A suntan rapidly fades, however, and before long, the compliments on how "good" I looked faded, too. It didn't take me long to grasp the connection between the attention and the sun. Not wanting to lose this newfound beauty booster, I began basking in the sun regularly in our backyard. Being a novice, I used baby oil and water to help me tan quickly, but this concoction offered absolutely no protection from the sun's rays. After an exuberant four hours in the sun, I not only literally glowed, I radiated! My skin was on fire, and for several agonizing days, even my eyeballs and ears hurt. It was excruciating just to wear undergarments.

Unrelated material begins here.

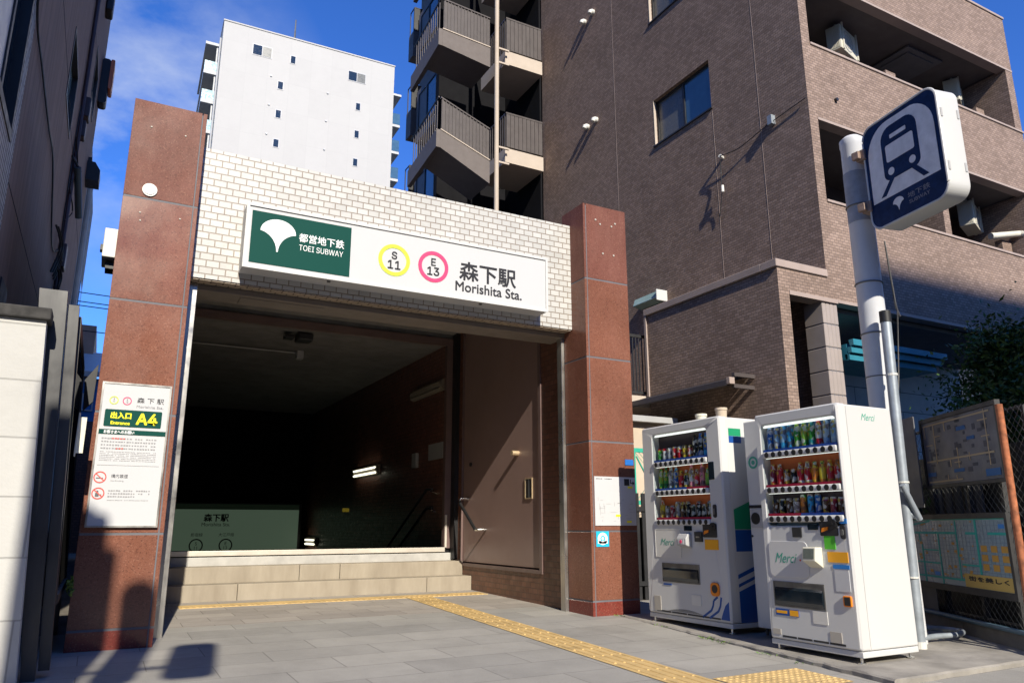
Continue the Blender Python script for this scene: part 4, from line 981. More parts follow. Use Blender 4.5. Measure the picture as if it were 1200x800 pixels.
build('lower_sheet', B().box(.40, .72, .02, .03, .12, .38), plain('slate sheet', (.07, .075, .085), .5), pn, local=True)

def leaf_cloud(cx, cy, cz, rx, ry, rz, n, size, seed, clumps=14):
    rl = random.Random(seed); b = B(); cs_ = []
    for i in range(clumps):
        a, e = rl.uniform(0, 6.28), rl.uniform(-.9, 1.2); q = rl.uniform(.45, .95)
        cs_.append((cx+rx*q*math.cos(a)*math.cos(e), cy+ry*q*math.sin(a)*math.cos(e), cz+rz*q*math.sin(e), rl.uniform(.28, .5)))
    for i in range(n):
        c = rl.choice(cs_); g = [rl.gauss(0, .42) for _ in range(3)]
        p = Vector((c[0]+g[0]*c[3]*rx, c[1]+g[1]*c[3]*ry, c[2]+g[2]*c[3]*rz))
        u = Vector((rl.gauss(0, 1), rl.gauss(0, 1), rl.gauss(0, .7))).normalized(); v = u.cross(Vector((rl.gauss(0, 1), rl.gauss(0, 1), rl.gauss(0, 1)))).normalized()
        s_ = size*rl.uniform(.6, 1.3)
        b.quad(p-u*s_, p+v*s_*.42, p+u*s_, p-v*s_*.42)
    return b
def leafy(bb, name, mat, par=None, **k):
    bm = bb.bm; me = bpy.data.meshes.new(name); bm.to_mesh(me); bm.free(); me.materials.append(mat)
    o = bpy.data.objects.new(name, me); COL.objects.link(o)
    if par is not None: o.parent = par; me.transform(root_of(par).matrix_basis.inverted())
    return o
tree = thing('broadleaf_tree', 'dark leafy tree behind the map boards at the right edge', 'tree', (12.6, 6.4, 0))
b = B().tube([(12.6, 6.4, -.1), (12.65, 6.42, 1.2), (12.55, 6.4, 2.2), (12.75, 6.5, 3.2)], [.16, .13, .11, .05], 10)
for q in ((12.0, 6.1, 3.2), (13.3, 6.3, 3.3), (12.4, 6.9, 3.5), (13.0, 5.7, 2.9), (11.9, 6.6, 2.6)): b.tube([(12.6, 6.41, 1.7), ((12.6+q[0])/2+.1, (6.4+q[1])/2, (1.7+q[2])/2+.2), q], [.07, .05, .015], 6)
build('trunk', b, m_bark, tree, smooth=True)
leafy(leaf_cloud(13.6, 6.5, 2.6, 2.3, 1.2, 1.65, 76000, .05, 4, 60), 'crown', m_leaf, tree)
hb_ = leafy(leaf_cloud(10.3, 6.2, .85, 2.4, 1.5, .85, 22000, .05, 8, 46), 'hedge', m_leaf); tag(hb_, 'low dark hedge behind the fence under the tree', 'hedge')
def weeds(spots, name, seed):
    rl = random.Random(seed); b = B()
    for x, y, n, h in spots:
        for i in range(n):
            p = Vector((x+rl.gauss(0, .02), y+rl.gauss(0, .07), gz(y)+.004)); t = p+Vector((rl.gauss(0, .03), rl.gauss(0, .03), h*rl.uniform(.4, 1)))
            d = Vector((rl.gauss(0, 1), rl.gauss(0, 1), .2)).normalized()*.006
            b.quad(p, p.lerp(t, .6)+d, t, p.lerp(t, .6)-d)
    o = leafy(b, name, m_weed); o['kind'] = 'stuff'; o['label'] = 'small weeds growing along the foot of the kerb'; o['category'] = 'weeds'; return o
weeds([(5.06, 4.9, 12, .022), (5.14, 5.5, 18, .026), (5.18, 5.75, 26, .032), (5.30, 6.6, 8, .02), (5.40, 7.45, 16, .025), (5.02, 4.5, 8, .02), (5.65, 4.2, 8, .02)], 'kerb_weeds', 3)

# ------------------------------------------------------------------ brown tiled apartment building
ab = thing('apartment_building', 'tall brown tiled apartment building with balconies and outside stairs', 'apartment building', (14, 12, 0))
WX = 10.26
# side wall with its window openings left out
def holed(b, y0, y1, z0, z1, holes, x0, x1):
    """wall slab facing -X with rectangular holes (y0,y1,z0,z1), split into horizontal bands"""
    zs = sorted({z0, z1, *[h[2] for h in holes], *[h[3] for h in holes]})
    for a_, c in zip(zs, zs[1:]):
        hs_ = sorted([h for h in holes if h[2] <= a_+1e-6 and h[3] >= c-1e-6]); y = y0
        for h in hs_:
            b.box(x0, x1, y, h[0], a_, c); y = h[1]
        b.box(x0, x1, y, y1, a_, c)
    return b
wins = [(10.33, 12.16, 9.38, 10.50), (10.50, 12.14, 12.55, 13.67), (10.33, 12.16, 15.7, 16.8)]
holed_b = holed(B(), 8.0, 17.12, 4.64, 22, wins, WX, WX+.21); holed_b.box(WX, WX+.21, 8.42, 17.12, -.1, 4.638)
build('side_wall', holed_b, m_brown_tile, ab)
jn = B()
for y in (9.1, 10.315, 13.6): jn.box(WX-.003, WX+.002, y-.005, y+.005, 5.2, 9.3 if y == 10.315 else 22)
build('expansion_joint', jn, m_cop_brown, ab)
for (y0, y1, z0, z1) in wins:
    wf = build('window', B().ring((y0, y1, z0, z1), (y0+.05, y1-.05, z0+.05, z1-.05), 'x', WX+.09, WX+.15).box(WX+.09, WX+.15, (y0+y1)/2-.03, (y0+y1)/2+.03, z0+.05, z1-.05), m_dark, ab)
    build('pane', B().box(WX+.11, WX+.13, y0+.05, (y0+y1)/2-.03, z0+.05, z1-.05), m_glass_blue, wf)
    build('pane', B().box(WX+.12, WX+.14, (y0+y1)/2+.03, y1-.05, z0+.05, z1-.05), m_glass_frost, wf)
    build('reveal', B().box(WX-.004, WX+.06, y1-.018, y1-.001, z0+.001, z1-.001), m_beige, wf)
    build('sill', B().box(WX-.03, WX+.2, y0-.03, y1+.03, z0-.035, z0-.001), m_dark, wf)
for y, z in ((14.80, 14.33), (14.40, 14.37), (14.80, 11.17), (14.40, 11.17)):
    vh = B(); 
    for k in range(7):
        pass
    vh.tube([(WX+.01, y, z), (WX-.06, y, z), (WX-.10, y, z-.02), (WX-.12, y, z-.07)], [.075, .078, .072, .05], 14)
    build('vent_hood', vh, m_paint_warm, ab, smooth=True)
# front: parapets, piers, slabs, back wall
FX0, FX1 = WX+.21, 17.28
for z0, z1, zc in ((4.64, 6.40, .05), (8.02, 9.48, .05), (11.06, 12.40, .06)):
    build('parapet', B().box(FX0, FX1, 8.0, 8.2, z0, z1-.001), m_brown_tile, ab)
    build('coping', B().box(FX0-.0, FX1+.02, 7.975, 8.23, z1, z1+zc, .006, 1), m_cop_brown, ab)
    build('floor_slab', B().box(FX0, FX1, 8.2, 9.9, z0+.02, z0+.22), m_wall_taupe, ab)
    build('drip_edge', B().box(FX0, FX1, 7.99, 8.2, z0-.05, z0-.001), m_cop_brown, ab)
for z0, z1 in ((6.45, 8.0), (9.53, 11.04)): build('end_pier', B().box(17.02, FX1, 8.0, 9.9, z0, z1), m_brown_tile, ab)
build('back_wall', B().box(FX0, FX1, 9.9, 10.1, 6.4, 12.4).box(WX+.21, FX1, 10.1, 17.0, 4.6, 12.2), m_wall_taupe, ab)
for z in (6.45, 9.53):
    for x in (11.0, 13.9, 15.4): build('balcony_door', B().box(x, x+1.25, 9.87, 9.9, z, z+1.9), m_glass_dark, ab)
for q in ((14.25, 14.45, 8.25, 9.9, 6.45, 7.98), (12.1, 12.3, 8.6, 9.9, 9.53, 10.2), (13.0, 13.3, 8.25, 9.0, 9.53, 9.9)): build('partition', B().box(*q), m_brown_tile, ab)
for q in ((12.75, 13.55, 8.45, 8.6, 9.5, 9.98), (16.45, 16.75, 8.45, 8.6, 9.5, 10.15), (16.6, 16.95, 8.45, 8.6, 6.4, 7.0)): build('pier', B().box(*q), m_brown_tile, ab)
fr_ = B().ring((14.3, 15.5, 8.6, 9.6), (14.4, 15.4, 8.7, 9.5), 'y', 8.4, 8.41)
hatch = B().box(14.3, 15.5, 8.5, 9.4, 11.02, 11.055).box(14.45, 15.35, 8.62, 9.28, 10.99, 11.03)
build('ceiling_hatch', hatch, m_bal_dark, ab)
build('upper_storeys', B().box(WX+.21, 14.3, 9.6, 17.0, 12.42, 22), m_brown_tile, ab)
rl_ = B().box(15.3, 15.36, 8.6, 8.66, 12.4, 13.4).box(15.9, 15.96, 8.6, 8.66, 12.4, 13.4).box(15.0, 16.3, 8.58, 8.68, 13.4, 13.5).box(15.6, 15.64, 8.6, 8.66, 12.4, 13.4)
build('roof_railing', rl_, m_beige, ab)
for x, z in ((11.06, 5.33), (11.0, 8.5)): build('drain_spout', B().cyl((x, 8.0, z), (x, 7.95, z), .035, 10), m_dark, ab)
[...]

I learned a painful lesson: Tanning was an art that required diligence. I observed others who were tan and followed their example. Of course, as with the baby oil and water, I should have skipped some methods such as slathering on cooking oil. (You'd think I'd have learned!)
Before long, I was scheduling my entire summer around the best sunning times. If the sun was out, I felt obligated to be in it. Soon, I discovered which colors of clothing looked best against my tan skin. Receiving compliments became addictive. Being tan made me feel special.
But, I admit, I was relieved when school resumed, and I could be free from my rigid schedule. I enjoyed winter without the pressure of being tan. That is, until the girls who went to Florida for Christmas vacation returned with unseasonal tans. I was jealous that they looked so "healthy" while I'd been stuck in the cold, snowy Midwest. In order to keep up, on any unseasonably warm day, I'd lie out in the sun. Many times I froze as the cold northwestern winds bitterly swept across our yard. But I just had to get a jump on my summer tan. Although I knew my parents loved me, they were both extremely busy with their careers. Gone most of the time, they weren't home enough to recognize the beginning of my habitual behavior.
This kind of behavior went on long after high school graduation. My whole life was scheduled around sunning. No noontime lunches with friends, unless I could do it early or late enough to still tan. All activities were rearranged to fit my fixation.
Once I married, I thought I could stop this ritual. I assumed having a husband would boost my self-esteem. Unfortunately, my insecurity about my looks drove me back into the sunshine. I even looked for jobs that allowed me to be home in the afternoons to tan. When my husband joined the Air Force and we moved to Alaska, I felt immediate relief. Finally! I won't feel any pressure to get a tan, since no one else there will have one, I thought. Once there, I was able to resist my obsessionuntil I visited my home state of Ohio. People there expected me to be tan. They made remarks such as, "You don't have your beautiful tan anymore." I'd take their comments as criticism, and soon I'd be out in the sun again (which was a little more challenging in Alaska).